As part of Mariposa County’s celebration of National Trails Day on June 4, 2022 the Arts Council invited the community to enjoy live poetry readings, compose original poetry and create artwork in response to prompts that explored feelings and experiences with trails, waterways and wild spaces. Trails Day Poetry received over 100 submissions of unique poems written by community members of all ages. Selected works can be read in the Trails Day Poetry Chapbook, curated by Megan Levad Beisner.
This special project was created in alignment with the Mariposa County Creative Placemaking Strategy, leveraging the arts to engage public spaces and recreation.
About Mariposa Trails Day
Mariposa Trails Day took place at the Mariposa County Art Park (5013 CA-140, Mariposa, CA 95338) on June 4th and across recreation locations, including the Mariposa Creek Parkway and the Stockton Creek Preserve. Hosted by the Mariposa County Trails Day Steering Committee, the event brought together, “…all trail enthusiasts to discover the mental and physical health benefits of the outdoors in our community.” says Steering Committee member, Ralph Mendershausen.
Arts Council Executive Director, Cara Goger, was a featured speaker, followed by special poetry readings from renowned poets, Megan Levad-Beisner and Michael Mlekoday.
Trails Day is a grassroots collaboration between many community partners, business and non-profit offering activities surrounding trail recreation, stewardship, and community health. Event attendees enjoy facilitated hikes, biking and river rafting; fly fishing lessons; native plant walks, plein air painting, public health and safety practices, live music and more.
About Megan Levad Beisner
Megan Levad Beisner (she/her) is the author of Why We Live in the Dark Ages and What Have I to Say to You. A recent MacDowell Fellow, her poems have appeared in Tin House, San Francisco Chronicle, Poem-a-Day, Granta, Fence, and the Everyman’s Library anthology Killer Verse. Megan also writes lyrics and libretti; When There Are Nine, a song cycle about Justice Ruth Bader Ginsburg composed by Kristin Kuster, recently debuted at the Cabrillo Festival in Summer 2019, where Megan was the Writer-in-Residence.

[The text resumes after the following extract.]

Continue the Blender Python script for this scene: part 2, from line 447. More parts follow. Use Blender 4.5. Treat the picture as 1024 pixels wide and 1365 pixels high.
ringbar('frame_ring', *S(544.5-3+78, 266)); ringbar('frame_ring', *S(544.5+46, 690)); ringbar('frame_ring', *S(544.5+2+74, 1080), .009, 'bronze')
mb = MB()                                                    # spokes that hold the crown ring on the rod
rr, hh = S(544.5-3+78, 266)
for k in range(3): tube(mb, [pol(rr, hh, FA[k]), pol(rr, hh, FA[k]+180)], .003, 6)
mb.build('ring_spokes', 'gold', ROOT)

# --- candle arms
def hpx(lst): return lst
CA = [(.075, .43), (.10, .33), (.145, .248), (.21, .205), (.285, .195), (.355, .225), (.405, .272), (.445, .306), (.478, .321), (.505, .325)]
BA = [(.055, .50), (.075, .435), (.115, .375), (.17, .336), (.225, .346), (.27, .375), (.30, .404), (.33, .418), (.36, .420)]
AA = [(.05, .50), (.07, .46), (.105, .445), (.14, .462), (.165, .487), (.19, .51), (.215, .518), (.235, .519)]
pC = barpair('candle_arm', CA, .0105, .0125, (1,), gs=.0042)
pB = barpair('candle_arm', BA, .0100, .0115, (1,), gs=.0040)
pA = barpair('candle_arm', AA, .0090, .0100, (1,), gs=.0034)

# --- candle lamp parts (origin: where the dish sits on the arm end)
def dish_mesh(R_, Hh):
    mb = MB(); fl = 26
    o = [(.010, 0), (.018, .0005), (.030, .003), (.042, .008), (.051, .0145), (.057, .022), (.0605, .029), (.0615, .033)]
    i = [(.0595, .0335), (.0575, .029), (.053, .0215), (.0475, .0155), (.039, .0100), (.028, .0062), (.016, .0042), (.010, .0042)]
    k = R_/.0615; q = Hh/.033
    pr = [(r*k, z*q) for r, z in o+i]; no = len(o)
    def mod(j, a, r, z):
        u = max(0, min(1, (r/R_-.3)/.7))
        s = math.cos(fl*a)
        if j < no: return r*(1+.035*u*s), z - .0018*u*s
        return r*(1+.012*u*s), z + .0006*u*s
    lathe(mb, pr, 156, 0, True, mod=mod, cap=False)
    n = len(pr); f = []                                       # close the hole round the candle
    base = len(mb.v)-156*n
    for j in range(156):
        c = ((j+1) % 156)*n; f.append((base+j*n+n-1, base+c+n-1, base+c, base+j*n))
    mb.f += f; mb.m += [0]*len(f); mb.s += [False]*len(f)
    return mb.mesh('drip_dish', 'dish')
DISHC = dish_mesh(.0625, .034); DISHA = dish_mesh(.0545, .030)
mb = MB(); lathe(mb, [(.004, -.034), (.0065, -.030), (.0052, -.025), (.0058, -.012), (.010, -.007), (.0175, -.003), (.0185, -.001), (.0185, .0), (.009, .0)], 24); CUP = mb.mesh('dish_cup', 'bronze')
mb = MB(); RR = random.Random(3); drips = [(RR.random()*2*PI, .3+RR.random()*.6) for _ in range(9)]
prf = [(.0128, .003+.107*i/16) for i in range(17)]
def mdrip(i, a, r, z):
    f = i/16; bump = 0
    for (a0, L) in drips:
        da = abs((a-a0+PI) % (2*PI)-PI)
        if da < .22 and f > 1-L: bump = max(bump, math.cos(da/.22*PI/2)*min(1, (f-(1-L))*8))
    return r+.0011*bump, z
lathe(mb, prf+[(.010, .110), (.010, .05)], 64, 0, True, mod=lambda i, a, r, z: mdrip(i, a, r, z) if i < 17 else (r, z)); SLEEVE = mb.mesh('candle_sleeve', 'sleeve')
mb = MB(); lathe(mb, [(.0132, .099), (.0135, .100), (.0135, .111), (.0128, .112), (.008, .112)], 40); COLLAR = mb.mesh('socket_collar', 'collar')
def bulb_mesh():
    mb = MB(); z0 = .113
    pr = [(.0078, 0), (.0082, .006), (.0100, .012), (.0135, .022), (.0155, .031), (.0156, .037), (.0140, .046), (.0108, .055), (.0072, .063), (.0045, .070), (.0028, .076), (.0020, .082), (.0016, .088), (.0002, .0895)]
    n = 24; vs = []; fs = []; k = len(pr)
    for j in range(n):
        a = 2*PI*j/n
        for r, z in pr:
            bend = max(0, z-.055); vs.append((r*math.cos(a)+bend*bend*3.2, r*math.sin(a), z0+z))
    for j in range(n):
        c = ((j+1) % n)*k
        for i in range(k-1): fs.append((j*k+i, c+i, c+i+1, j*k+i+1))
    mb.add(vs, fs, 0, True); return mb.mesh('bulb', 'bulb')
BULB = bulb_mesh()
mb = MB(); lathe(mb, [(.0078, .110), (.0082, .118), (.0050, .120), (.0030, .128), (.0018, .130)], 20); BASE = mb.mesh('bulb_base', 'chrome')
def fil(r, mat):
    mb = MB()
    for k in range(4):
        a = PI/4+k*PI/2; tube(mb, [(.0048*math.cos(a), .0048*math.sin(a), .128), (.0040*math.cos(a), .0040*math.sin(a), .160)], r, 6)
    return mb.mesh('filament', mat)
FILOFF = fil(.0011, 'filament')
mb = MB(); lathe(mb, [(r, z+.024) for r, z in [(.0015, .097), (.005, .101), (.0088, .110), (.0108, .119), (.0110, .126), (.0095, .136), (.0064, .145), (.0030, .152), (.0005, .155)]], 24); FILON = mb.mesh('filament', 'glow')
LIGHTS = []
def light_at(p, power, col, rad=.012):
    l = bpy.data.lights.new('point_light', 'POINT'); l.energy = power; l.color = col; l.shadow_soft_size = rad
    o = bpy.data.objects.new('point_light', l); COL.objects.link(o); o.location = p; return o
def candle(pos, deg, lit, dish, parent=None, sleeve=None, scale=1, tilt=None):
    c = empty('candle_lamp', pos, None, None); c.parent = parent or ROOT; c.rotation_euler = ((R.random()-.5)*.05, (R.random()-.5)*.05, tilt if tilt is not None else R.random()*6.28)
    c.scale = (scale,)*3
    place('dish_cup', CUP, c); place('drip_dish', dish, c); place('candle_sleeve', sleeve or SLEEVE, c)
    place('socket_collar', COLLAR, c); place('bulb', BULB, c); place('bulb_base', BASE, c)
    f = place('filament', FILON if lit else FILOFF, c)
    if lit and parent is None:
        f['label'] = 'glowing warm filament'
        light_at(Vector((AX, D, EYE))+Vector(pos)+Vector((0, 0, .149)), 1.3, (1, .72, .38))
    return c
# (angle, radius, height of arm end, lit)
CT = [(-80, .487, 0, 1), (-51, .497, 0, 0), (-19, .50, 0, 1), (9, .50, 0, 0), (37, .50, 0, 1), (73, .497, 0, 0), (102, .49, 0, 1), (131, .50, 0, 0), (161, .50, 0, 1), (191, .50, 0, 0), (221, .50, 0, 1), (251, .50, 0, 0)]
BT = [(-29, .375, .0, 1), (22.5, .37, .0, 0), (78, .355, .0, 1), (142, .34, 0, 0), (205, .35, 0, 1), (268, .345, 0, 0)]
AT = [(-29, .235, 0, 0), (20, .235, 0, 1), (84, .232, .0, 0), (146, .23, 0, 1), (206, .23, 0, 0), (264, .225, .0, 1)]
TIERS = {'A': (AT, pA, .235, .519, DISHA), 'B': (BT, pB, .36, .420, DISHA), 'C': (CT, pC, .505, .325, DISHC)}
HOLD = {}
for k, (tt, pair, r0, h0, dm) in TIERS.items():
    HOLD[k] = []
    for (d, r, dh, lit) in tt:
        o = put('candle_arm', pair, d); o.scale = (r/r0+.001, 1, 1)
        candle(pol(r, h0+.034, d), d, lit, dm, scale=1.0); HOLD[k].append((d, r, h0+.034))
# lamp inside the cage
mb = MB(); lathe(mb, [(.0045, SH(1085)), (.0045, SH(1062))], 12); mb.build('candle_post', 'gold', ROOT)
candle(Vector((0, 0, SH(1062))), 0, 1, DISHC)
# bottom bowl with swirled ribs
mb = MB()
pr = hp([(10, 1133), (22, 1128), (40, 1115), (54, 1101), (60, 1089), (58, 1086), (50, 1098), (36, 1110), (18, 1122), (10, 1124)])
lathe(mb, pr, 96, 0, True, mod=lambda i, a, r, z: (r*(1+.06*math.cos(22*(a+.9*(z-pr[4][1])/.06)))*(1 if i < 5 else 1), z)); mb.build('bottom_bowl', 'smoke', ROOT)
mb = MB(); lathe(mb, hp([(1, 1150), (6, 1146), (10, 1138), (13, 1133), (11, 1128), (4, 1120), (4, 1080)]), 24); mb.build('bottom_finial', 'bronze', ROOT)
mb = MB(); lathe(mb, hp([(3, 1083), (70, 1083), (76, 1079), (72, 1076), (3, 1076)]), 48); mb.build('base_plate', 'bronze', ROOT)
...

Born and raised in rural Iowa, Megan earned her BA in English from The University of Iowa and her MFA in poetry from the University of Michigan, where she won the Hopwood Program’s Theodore Roethke Prize and was selected by Mary Ruefle for a Zell Postgraduate Fellowship. For several years after the MFA, Megan taught creative writing and ran the visiting writers series at Michigan. She has since lived and taught in Boise, San Francisco, and Los Alamos. She is now the Creative Director at Fahey Associates, and teaches ethics and social justice classes for Boise State from her home with her husband and son in Midpines near Yosemite National Park.
About Michael Mlekoday
Michael Mlekoday (they/them) lives in the Putah Creek watershed of California, teaching classes on hip-hop, Gothic literature, and wilderness poetics. A National Poetry Slam Champion, Mlekoday co-founded Button Publishing and currently serves as Poetry Editor of Ruminate Magazine and Editor of The Lichening (coming soon!).
Mlekoday’s first book, The Dead Eat Everything, was chosen by Dorianne Laux as winner of the Stan and Tom Wick Poetry Prize. Their second book, All Earthly Bodies, was chosen by Patricia Smith for the Miller Williams Poetry Series. Their work has won the Florida Review Editors’ Prize, the AWP Intro Journals Award, and the Katharine Bakeless Nason scholarship from the Bread Loaf Environmental Writers Conference. Mlekoday descends from the West Slavic tribes of Central Europe and was born on the banks of the Mississippi River — in lands the Dakota people and their ancestors have called home for thousands of years. They currently live in the homelands of the Patwin people.